Why did a Fox News reporter shill for Chai Feldblum?

I discussed here how a last-minute push to confirm Chai Feldblum to another terms as EEOC commissioner failed. The failure cannot be blamed on Fox News’ David Spunt, a new hire at the news network.

Spunt’s report on the controversy over Feldblum might as well have been written by the nominee herself. It begins by stating that Feldblum has bipartisan support and was even nominated by President Trump.

This is misleading. Feldblum was part of a slate of nominees that had bipartisan support. President Trump nominated the members of the slate, but Feldblum, as the one Democratic nominee, was picked by Senator Schumer.

Feldblum did not command Republican support in her own right. Indeed, Republicans blocked her when she was nominated previously, and it’s doubtful she would have been confirmed had not Harry Reid changed the rules to enable confirmation with a simple majority. Republicans backed the slate she was part of because it contained two Republicans and one Democrat, and because Majority Leader McConnell had agreed to it in a handshake deal.

Spunt also says that Feldblum defended religious liberty in 2009. He supports this claim with a video of Feldblum saying she believes in religious freedom.
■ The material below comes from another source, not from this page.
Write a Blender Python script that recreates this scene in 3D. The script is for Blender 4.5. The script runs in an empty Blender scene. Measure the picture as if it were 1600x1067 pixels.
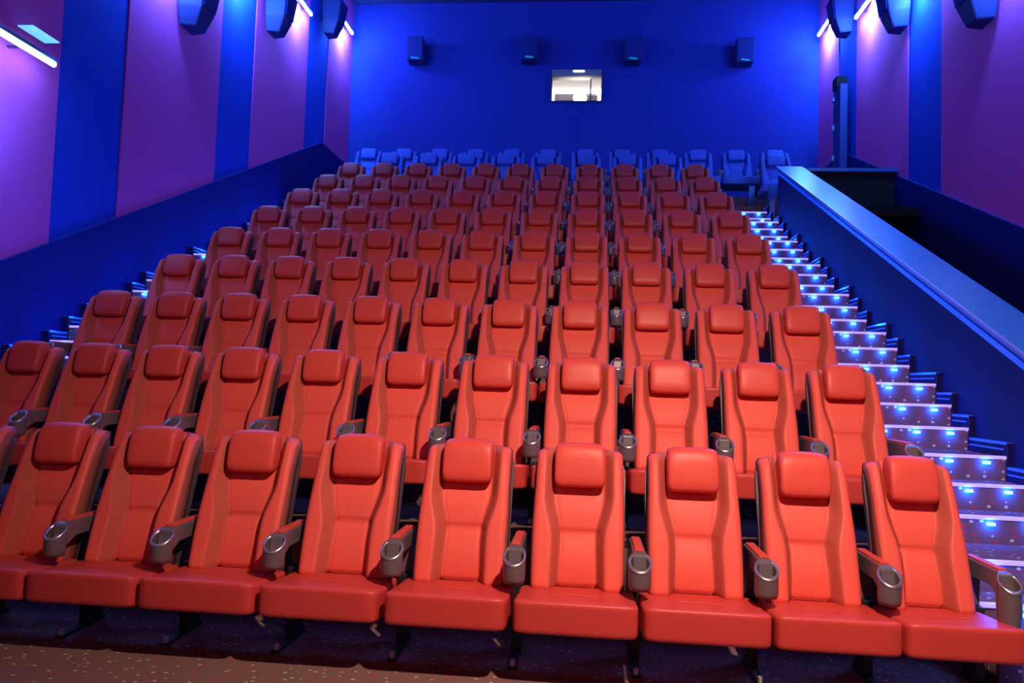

The statement sounds good, but it’s just talk, not a defense. Spunt doesn’t point to any instance in which Feldblum supported religious freedom in a meaningful way — e.g., when it clashed with any conflicting interests or leftist agenda item. The fact is that Feldblum’s EEOC took positions that run roughshod over religious liberty.

Spunt concludes by citing an email Feldblum sent him in which the nominee says her father, an Orthodox rabbi, would lament the fact that his daughter’s nomination is being blocked. I’m sure he would, but that’s not an argument for confirming her. Parents always want to see their offspring succeed, and one can come from a religious family and still have little respect for religious freedom.

Fox News’ standards have dipped when it serves up an interested party’s irrelevant talking point designed to pull at the heartstrings. An email from someone whose religious liberty has been curtailed by the Feldblum EEOC would have been more probative.

Fortunately, Shannon Bream, excellent as usual, followed Spunt’s report by interviewing Tony Perkins, a vigorous opponent of Feldblum’s nomination. Perkins cancelled out Spunt. But Fox News shouldn’t have to call on a conservative to cancel out the supposedly fair and balanced reporting of its own correspondent.